US Secretary of State John Kerry accused the government of Syrian President Bashar Assad of carrying out “nothing short of a massacre” in the northern city of Aleppo and asserted that Moscow and Damascus must make a “strategic decision” for peace. “And there is absolutely no justification whatsoever for the indiscriminate and savage brutality against civilians shown by the regime and by its Russian and Iranian allies over the past few weeks or indeed for the past five years.” / “And the Assad regime is actually carrying out nothing short of a massacre. And we have witnessed indiscriminate slaughter, not accidents of war, not collateral damage, but frankly purposeful. a cynical policy of terrorizing civilians,” said Kerry.
After a Russian-brokered ceasefire was re-instated in the city of Aleppo, an operation to evacuate thousands of civilians and militants began from the last urban stronghold of the Western-backed rebels, marking a major victory for Syrian president Bashar Assad.

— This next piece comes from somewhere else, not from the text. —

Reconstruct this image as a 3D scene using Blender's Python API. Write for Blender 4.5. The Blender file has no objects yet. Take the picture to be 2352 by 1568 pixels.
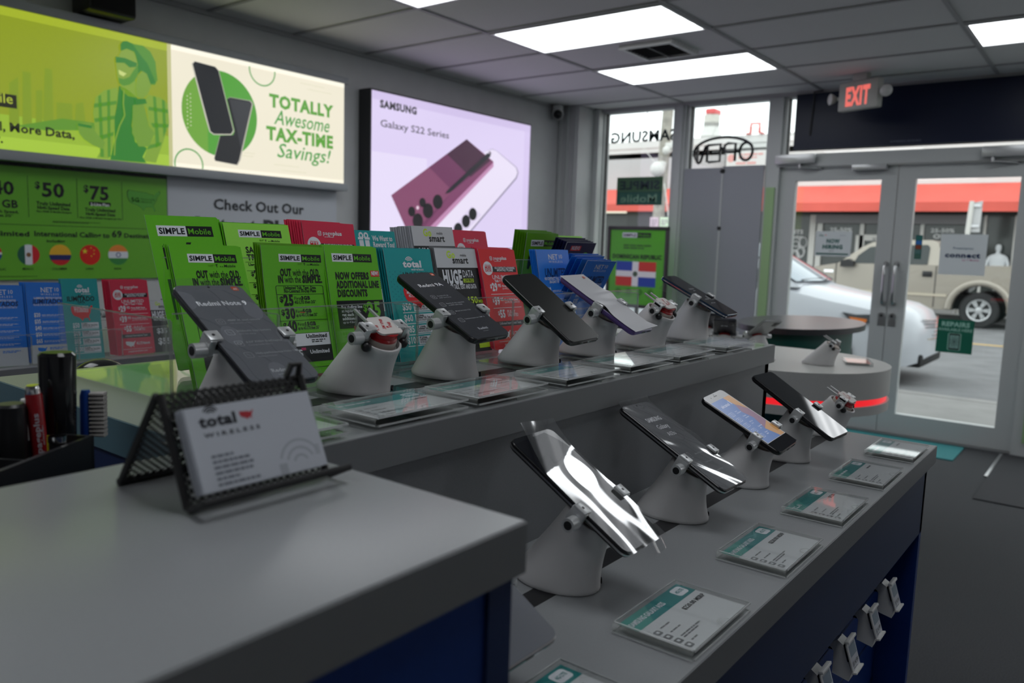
import bpy, bmesh, math, random
from mathutils import Vector, Matrix
random.seed(7)
SC = bpy.context.scene
COL = SC.collection
PI = math.pi
# ------------------------------------------------------------------ camera, sky, exposure
cam = bpy.data.cameras.new('camera')
cam.sensor_width = 36.0
cam.lens = 28.009
cam.clip_start = 0.02
cam.clip_end = 400
cam.dof.use_dof = True
cam.dof.focus_distance = 1.1
cam.dof.aperture_fstop = 6.5
camo = bpy.data.objects.new('camera', cam)
COL.objects.link(camo)
camo.matrix_world = Matrix(((0.788397, -0.099488, 0.607069, 0), (0.614356, 0.076674, -0.785295, 0),
                            (0.031581, 0.99208, 0.121571, 1.41), (0, 0, 0, 1)))
SC.camera = camo
SC.view_settings.view_transform = 'Standard'
SC.view_settings.look = 'None'
SC.view_settings.exposure = 0.0
SC.view_settings.gamma = 1.0
SC.view_settings.use_curve_mapping = False
SC.cycles.use_denoising = True
SC.cycles.max_bounces = 7
SC.cycles.transparent_max_bounces = 16
SC.cycles.diffuse_bounces = 3
SC.cycles.glossy_bounces = 3
SC.cycles.use_adaptive_sampling = True
SC.cycles.adaptive_threshold = 0.05
SC.cycles.caustics_reflective = False
SC.cycles.caustics_refractive = False
SC.cycles.sample_clamp_indirect = 4.0
w = bpy.data.worlds.new('overcast_sky')
SC.world = w
w.use_nodes = True
bg = w.node_tree.nodes['Background']
bg.inputs[0].default_value = (0.93, 0.98, 1.0, 1)
bg.inputs[1].default_value = 2.2
PANEL_LIGHT = 3.4       # brightness of the ceiling panels
# ------------------------------------------------------------------ materials
MATS = {}
def lin(h):
    h = h.lstrip('#')
    o = []
    for i in (0, 2, 4):
        c = int(h[i:i + 2], 16) / 255
        o.append(c / 12.92 if c <= 0.04045 else ((c + 0.055) / 1.055) ** 2.4)
    return o
def mat(name, col, rough=0.5, metal=0.0, emit=0.0, spec=0.5, noise=0.0, nscale=60.0, bump=0.0, bscale=300.0, coat=0.0, trans=0.0, ior=1.45):
    """Plain principled material; noise varies the colour finely, bump gives a grain."""
    if name in MATS:
        return MATS[name]
    m = bpy.data.materials.new(name)
    m.use_nodes = True
    nt = m.node_tree
    b = nt.nodes['Principled BSDF']
    c = lin(col) if isinstance(col, str) else list(col)
    b.inputs['Base Color'].default_value = (*c, 1)
    b.inputs['Roughness'].default_value = rough
    b.inputs['Metallic'].default_value = metal
    b.inputs['Specular IOR Level'].default_value = spec
    b.inputs['Coat Weight'].default_value = coat
    b.inputs['Transmission Weight'].default_value = trans
    b.inputs['IOR'].default_value = ior
    if emit:
        b.inputs['Emission Color'].default_value = (*c, 1)
        b.inputs['Emission Strength'].default_value = emit
        b.inputs['Base Color'].default_value = (0.05, 0.05, 0.05, 1)
    if noise:
        tc = nt.nodes.new('ShaderNodeTexCoord')
        n = nt.nodes.new('ShaderNodeTexNoise')
        n.inputs['Scale'].default_value = nscale
        n.inputs['Detail'].default_value = 5
        mp = nt.nodes.new('ShaderNodeMapRange')
        mp.inputs[1].default_value = 0.3; mp.inputs[2].default_value = 0.7
        mp.inputs[3].default_value = 1 - noise; mp.inputs[4].default_value = 1 + noise
        mx = nt.nodes.new('ShaderNodeMix'); mx.data_type = 'RGBA'; mx.blend_type = 'MULTIPLY'
        mx.inputs[0].default_value = 1
        mx.inputs[6].default_value = (*c, 1)
        nt.links.new(tc.outputs['Object'], n.inputs['Vector'])
        nt.links.new(n.outputs[0], mp.inputs[0])
        nt.links.new(mp.outputs[0], mx.inputs[7])
        nt.links.new(mx.outputs[2], b.inputs['Base Color'])
    if bump:
        tc = nt.nodes.new('ShaderNodeTexCoord')
        n2 = nt.nodes.new('ShaderNodeTexNoise')
        n2.inputs['Scale'].default_value = bscale
        n2.inputs['Detail'].default_value = 3
        bp = nt.nodes.new('ShaderNodeBump')
        bp.inputs['Strength'].default_value = bump
        bp.inputs['Distance'].default_value = 0.002
        nt.links.new(tc.outputs['Object'], n2.inputs['Vector'])
        nt.links.new(n2.outputs[0], bp.inputs['Height'])
        nt.links.new(bp.outputs[0], b.inputs['Normal'])
    MATS[name] = m
    return m
def clear(name, tint=(1, 1, 1), refl=0.06, rough=0.03, ior=1.45, base=0.0):
    """Thin clear sheet: straight-through transparency plus a Fresnel reflection."""
    if name in MATS:
        return MATS[name]
    m = bpy.data.materials.new(name)
    m.use_nodes = True
    nt = m.node_tree
    nt.nodes.clear()
    out = nt.nodes.new('ShaderNodeOutputMaterial')
    t = nt.nodes.new('ShaderNodeBsdfTransparent'); t.inputs[0].default_value = (*tint, 1)
    g = nt.nodes.new('ShaderNodeBsdfGlossy'); g.inputs['Roughness'].default_value = rough
    g.inputs[0].default_value = (1, 1, 1, 1)
    f = nt.nodes.new('ShaderNodeFresnel')
    ge = nt.nodes.new('ShaderNodeNewGeometry')     # same reflection from either side of the sheet
    io = nt.nodes.new('ShaderNodeMapRange'); io.inputs[3].default_value = ior; io.inputs[4].default_value = 1 / ior
    nt.links.new(ge.outputs['Backfacing'], io.inputs[0]); nt.links.new(io.outputs[0], f.inputs[0])
    a = nt.nodes.new('ShaderNodeMath'); a.operation = 'MULTIPLY_ADD'
    a.inputs[1].default_value = refl / 0.06; a.inputs[2].default_value = base
    a.use_clamp = True
    mx = nt.nodes.new('ShaderNodeMixShader')
    nt.links.new(f.outputs[0], a.inputs[0])
    nt.links.new(a.outputs[0], mx.inputs[0])
    nt.links.new(t.outputs[0], mx.inputs[1])
    nt.links.new(g.outputs[0], mx.inputs[2])
    nt.links.new(mx.outputs[0], out.inputs[0])
    MATS[name] = m
    return m
def pm(hexcol, gain=2.0, rough=0.35):
    """Printed ink on paper or vinyl."""
    n = 'ink_' + hexcol.lstrip('#') + ('_%g_%g' % (gain, rough))
    c = [min(0.9, v * gain) for v in lin(hexcol)]
    return mat(n, c, rough, spec=0.4)
def lm(hexcol, k=1.0):
    """Translucent print of a backlit sign (it glows in its own colour)."""
    n = 'backlit_' + hexcol.lstrip('#') + '_%g' % k
    return mat(n, hexcol, 0.3, emit=k)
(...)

A convoy of ambulances followed by a long line of green buses drove out of the devastated rebel-held area of Aleppo, which was besieged and bombarded for months by Syrian government forces. Meanwhile, The UN envoy for Syria Staffan de Mistura said that about 50,000 people remain in east Aleppo, with some 40,000 of them likely to be transferred to government-held West Aleppo, while the militants and their families will be evacuated to the rebel-stronghold of Idlib, which De Mistura predicted will become “the next Aleppo” if no political solution can be found to the civil war.

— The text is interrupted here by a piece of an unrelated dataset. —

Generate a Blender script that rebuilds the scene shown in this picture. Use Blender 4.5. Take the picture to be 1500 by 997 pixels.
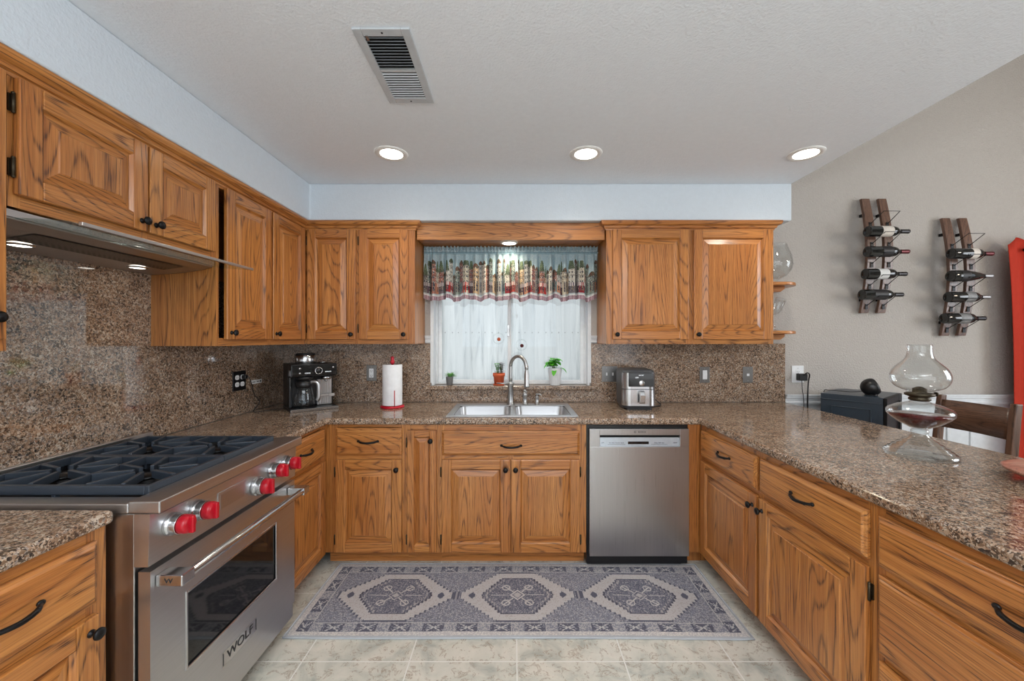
import bpy, bmesh, math, random
from mathutils import Vector, Matrix
random.seed(7)
S = bpy.context.scene
for o in list(bpy.data.objects): bpy.data.objects.remove(o)
COL = S.collection
PI = math.pi

# ------------------------------------------------------------------ camera, world, lights, exposure
cam_d = bpy.data.cameras.new('camera'); cam = bpy.data.objects.new('camera', cam_d); COL.objects.link(cam)
cam_d.sensor_width = 36.0; cam_d.lens = 585/1500*36.0; cam_d.clip_start = 0.02
cam_d.shift_x = -2/1500; cam_d.shift_y = -2/1500
cam.location = (0, 0, 1.38); cam.rotation_euler = (PI/2, 0, 0)
S.camera = cam
S.view_settings.view_transform = 'Standard'; S.view_settings.look = 'None'
S.view_settings.gamma = 1.0; S.view_settings.use_curve_mapping = False
S.view_settings.exposure = 0.0
W = bpy.data.worlds.new('world'); S.world = W; W.use_nodes = True
bg = W.node_tree.nodes['Background']; bg.inputs[0].default_value = (0.80, 0.90, 1.0, 1); bg.inputs[1].default_value = 1.35

def lamp(name, kind, loc, rot, energy, color, **kw):
    d = bpy.data.lights.new(name, kind); d.energy = energy; d.color = color
    for k, v in kw.items(): setattr(d, k, v)
    o = bpy.data.objects.new(name, d); COL.objects.link(o); o.location = loc; o.rotation_euler = rot
    return o
lamp('sun', 'SUN', (0, -4, 8), (math.radians(33), 0, 0), 2.1, (1, 0.98, 0.95), angle=0.03)
lamp('family_room_light', 'AREA', (0.3, -1.2, 2.40), (0, 0, 0), 46, (0.98, 0.98, 0.98), shape='RECTANGLE', size=2.8, size_y=1.8)
lamp('family_room_torchiere', 'AREA', (0.2, -1.0, 1.85), (PI, 0, 0), 75, (0.92, 0.96, 1.0), shape='DISK', size=0.5)
lamp('dining_window_light', 'AREA', (4.85, 0.9, 1.75), (0, math.radians(90), 0), 42, (0.92, 0.96, 1.0), shape='RECTANGLE', size=1.5, size_y=1.6)
lamp('dining_chandelier', 'POINT', (4.1, 0.9, 2.35), (0, 0, 0), 30, (1, 0.84, 0.66), shadow_soft_size=0.10)
lamp('rear_window_light', 'AREA', (0.5, -2.95, 1.35), (math.radians(90), 0, 0), 44, (0.90, 0.95, 1.0), shape='RECTANGLE', size=4.2, size_y=2.0)

# ------------------------------------------------------------------ material helpers
def srgb(r, g, b, a=1):
    f = lambda c: (c/255/12.92) if c/255 <= 0.04045 else ((c/255+0.055)/1.055)**2.4
    return (f(r), f(g), f(b), a)
class NT:
    def __init__(s, name):
        s.m = bpy.data.materials.new(name); s.m.use_nodes = True
        s.t = s.m.node_tree; s.n = s.t.nodes; s.b = s.n['Principled BSDF']; s.out = s.n['Material Output']
    def node(s, typ, **kw):
        n = s.n.new(typ)
        for k, v in kw.items():
            if isinstance(k, str) and hasattr(n, k): setattr(n, k, v)
        return n
    def link(s, a, b): s.t.links.new(a, b)
    def val(s, sock, v):
        if hasattr(v, 'is_output') or hasattr(v, 'links'): s.link(v, sock)
        else: sock.default_value = v
    def math(s, op, a, b=None, clamp=False):
        n = s.node('ShaderNodeMath', operation=op); n.use_clamp = clamp
        s.val(n.inputs[0], a)
        if b is not None: s.val(n.inputs[1], b)
        return n.outputs[0]
    def coords(s, randomize=False):
        tc = s.node('ShaderNodeTexCoord').outputs['Object']
        if randomize:
            oi = s.node('ShaderNodeObjectInfo')
            mu = s.node('ShaderNodeVectorMath', operation='SCALE'); mu.inputs[0].default_value = (13.1, 7.7, 5.3)
            s.link(oi.outputs['Random'], mu.inputs['Scale'])
            ad = s.node('ShaderNodeVectorMath', operation='ADD'); s.link(tc, ad.inputs[0]); s.link(mu.outputs[0], ad.inputs[1])
            return ad.outputs[0]
        return tc
    def mapping(s, vec, scale=(1, 1, 1), loc=(0, 0, 0), rot=(0, 0, 0)):
        m = s.node('ShaderNodeMapping'); s.link(vec, m.inputs[0])
        m.inputs['Scale'].default_value = scale; m.inputs['Location'].default_value = loc; m.inputs['Rotation'].default_value = rot
        return m.outputs[0]
    def noise(s, vec, scale, detail=2, rough=0.5, dist=0.0):
        n = s.node('ShaderNodeTexNoise'); s.link(vec, n.inputs['Vector'])
        n.inputs['Scale'].default_value = scale; n.inputs['Detail'].default_value = detail
        n.inputs['Roughness'].default_value = rough; n.inputs['Distortion'].default_value = dist
        return n.outputs['Fac']
    def ramp(s, fac, stops, interp='LINEAR'):
        r = s.node('ShaderNodeValToRGB'); r.color_ramp.interpolation = interp
        e = r.color_ramp.elements
        while len(e) > 1: e.remove(e[-1])
        e[0].position, e[0].color = stops[0]
        for p, c in stops[1:]:
            x = e.new(p); x.color = c
        s.link(fac, r.inputs[0]); return r.outputs[0]
    def mix(s, fac, a, b, blend='MIX'):
        n = s.node('ShaderNodeMix', data_type='RGBA', blend_type=blend)
        s.val(n.inputs[0], fac); s.val(n.inputs[6], a); s.val(n.inputs[7], b)
        return n.outputs[2]
    def bump(s, h, strength=0.3, dist=0.002):
        b = s.node('ShaderNodeBump'); b.inputs['Strength'].default_value = strength; b.inputs['Distance'].default_value = dist
        s.link(h, b.inputs['Height']); s.link(b.outputs[0], s.b.inputs['Normal'])
    def base(s, c): s.val(s.b.inputs['Base Color'], c)
    def set(s, **kw):
        for k, v in kw.items(): s.b.inputs[k.replace('_', ' ')].default_value = v
G = lambda v: (v, v, v, 1)

def plain(name, col, rough=0.5, metal=0.0, spec=0.5, bump=None, coat=0.0, vary=0.04):
    t = NT(name)
    c = t.coords()
    n = t.noise(c, 35, 3)
    lo = tuple(x*(1-vary) for x in col[:3])+(1,); hi = tuple(min(1, x*(1+vary)) for x in col[:3])+(1,)
    t.base(t.ramp(n, [(0.3, lo), (0.7, hi)]))
    t.set(Roughness=rough, Metallic=metal, Coat_Weight=coat); t.b.inputs['Specular IOR Level'].default_value = spec
    if bump: t.bump(t.noise(c, bump[0], 3), bump[1], bump[2])
    return t.m

def oak(name, axis, light=(206, 142, 76), mid=(172, 106, 48), dark=(84, 46, 20), warm=(160, 88, 38)):
    t = NT(name); c = t.coords(True); k = 'xyz'.index(axis)
    def st(a, g): v = [a, a, a]; v[k] = g; return tuple(v)
    wob = t.noise(t.mapping(c, st(60, 6)), 1.0, 2, 0.5)
    n1 = t.noise(t.mapping(c, st(1, 0.085)), 5.2, 1.0, 0.35, 0.1)
    rings = t.math('FRACT', t.math('ADD', t.math('MULTIPLY', n1, 42), t.math('MULTIPLY', wob, 0.5)))
    pores = t.noise(t.mapping(c, st(380, 9)), 1.0, 2.0, 0.6)
    streak = t.noise(t.mapping(c, st(70, 0.9)), 1.0, 2, 0.55)
    ringm = t.ramp(rings, [(0.0, G(1.0)), (0.06, G(0.95)), (0.15, G(0.35)), (0.30, G(0.04)), (0.86, G(0.03)), (0.95, G(0.55)), (1.0, G(1.0))])
    porem = t.ramp(pores, [(0.46, G(0.0)), (0.60, G(1.0))])
    dk = t.math('ADD', t.math('MULTIPLY', ringm, t.math('ADD', t.math('MULTIPLY', porem, 0.48), 0.40)), t.math('MULTIPLY', porem, 0.24), True)
    low = t.noise(t.mapping(c, st(2, 0.3)), 1.6, 1)
    colr = t.mix(t.ramp(streak, [(0.3, G(0)), (0.7, G(1))]), srgb(*mid), srgb(*light))
    colr = t.mix(t.math('MULTIPLY', t.ramp(low, [(0.35, G(0)), (0.65, G(1))]), 0.35), colr, srgb(*warm))
    colr = t.mix(dk, colr, srgb(*dark))
    t.base(colr); t.set(Roughness=0.34, Coat_Weight=0.3, Coat_Roughness=0.18)
    t.bump(dk, 0.22, -0.0007)
    return t.m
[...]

“There’s a total of 50,000 people. Out of those 50,000 we think that a large part of them, maybe 40,000, will leave for Aleppo west, not Idlib.” / “You also have the fighters. We calculate that there are between 1,500 up to 5,000, we don’t know yet, we’ll see the figures, they were hidden in the houses. And with their families we calculate that all together they represent 10,000 people. Their families will leave with them, they want to leave with them, and where will they go? They will go to Idlib.” / “What will happen in Idlib? Well I’m sorry to say that we don’t know but seeing what happened in Aleppo, and if there isn’t any agreement on a ceasefire and if there is no political discussion, then Idlib is the next Aleppo,” said de Mistura.

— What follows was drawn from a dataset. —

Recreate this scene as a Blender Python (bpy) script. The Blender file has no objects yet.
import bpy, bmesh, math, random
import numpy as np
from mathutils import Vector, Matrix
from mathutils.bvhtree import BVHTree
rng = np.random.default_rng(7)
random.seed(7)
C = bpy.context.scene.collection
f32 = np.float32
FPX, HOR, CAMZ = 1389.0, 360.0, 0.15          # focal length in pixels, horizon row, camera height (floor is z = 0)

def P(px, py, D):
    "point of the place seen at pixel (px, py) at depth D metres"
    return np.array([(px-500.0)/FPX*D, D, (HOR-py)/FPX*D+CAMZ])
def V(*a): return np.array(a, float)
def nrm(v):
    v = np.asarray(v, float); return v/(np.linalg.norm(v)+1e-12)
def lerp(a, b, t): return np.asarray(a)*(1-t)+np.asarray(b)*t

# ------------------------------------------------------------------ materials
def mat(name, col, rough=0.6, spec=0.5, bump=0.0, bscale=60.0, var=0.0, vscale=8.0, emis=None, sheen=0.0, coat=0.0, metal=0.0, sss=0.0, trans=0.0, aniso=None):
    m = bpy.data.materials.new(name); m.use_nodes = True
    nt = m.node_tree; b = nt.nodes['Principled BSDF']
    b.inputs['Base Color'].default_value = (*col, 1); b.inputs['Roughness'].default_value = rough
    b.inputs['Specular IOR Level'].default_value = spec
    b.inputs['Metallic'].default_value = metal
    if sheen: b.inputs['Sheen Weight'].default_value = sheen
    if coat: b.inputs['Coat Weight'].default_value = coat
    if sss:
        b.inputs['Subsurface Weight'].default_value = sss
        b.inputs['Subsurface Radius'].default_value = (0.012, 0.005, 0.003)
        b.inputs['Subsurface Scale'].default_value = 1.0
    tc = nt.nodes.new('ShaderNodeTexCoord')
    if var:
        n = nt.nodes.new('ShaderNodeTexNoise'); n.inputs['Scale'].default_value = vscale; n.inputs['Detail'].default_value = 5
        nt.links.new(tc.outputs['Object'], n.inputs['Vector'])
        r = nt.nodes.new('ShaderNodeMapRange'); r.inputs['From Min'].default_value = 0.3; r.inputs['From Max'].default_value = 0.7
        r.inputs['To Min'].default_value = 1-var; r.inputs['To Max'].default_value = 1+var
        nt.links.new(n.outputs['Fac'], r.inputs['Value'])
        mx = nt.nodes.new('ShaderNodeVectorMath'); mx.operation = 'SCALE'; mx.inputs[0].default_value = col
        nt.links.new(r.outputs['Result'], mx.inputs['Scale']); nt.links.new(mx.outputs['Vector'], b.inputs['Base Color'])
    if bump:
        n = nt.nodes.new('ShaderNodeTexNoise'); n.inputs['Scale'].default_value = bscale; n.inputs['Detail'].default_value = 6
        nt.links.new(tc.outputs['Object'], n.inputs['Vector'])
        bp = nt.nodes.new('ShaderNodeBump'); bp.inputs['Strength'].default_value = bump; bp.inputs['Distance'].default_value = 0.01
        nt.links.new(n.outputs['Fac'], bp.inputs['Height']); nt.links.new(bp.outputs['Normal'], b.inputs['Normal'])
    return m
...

Russian President Vladimir Putin, who is on an official visit to Japan, said that the next stage for Syria is to reach an agreement on a full ceasefire for the entire country. “I really hope that the Syrian army after its successful military operation in Aleppo can stay there and peaceful civilians could return to normal life, several thousands have already returned to their half-destroyed houses.” / “The next stage is reaching an agreement on full ceasefire on entire Syria’s territory. We are in a very active talks with representatives of the armed opposition, also with Turkey’s mediation,” said Putin. Since the beginning of the war in Syria, some half a million people have been killed and more than 11 million displaced, in the severest refugee crisis the world has seen since world war two.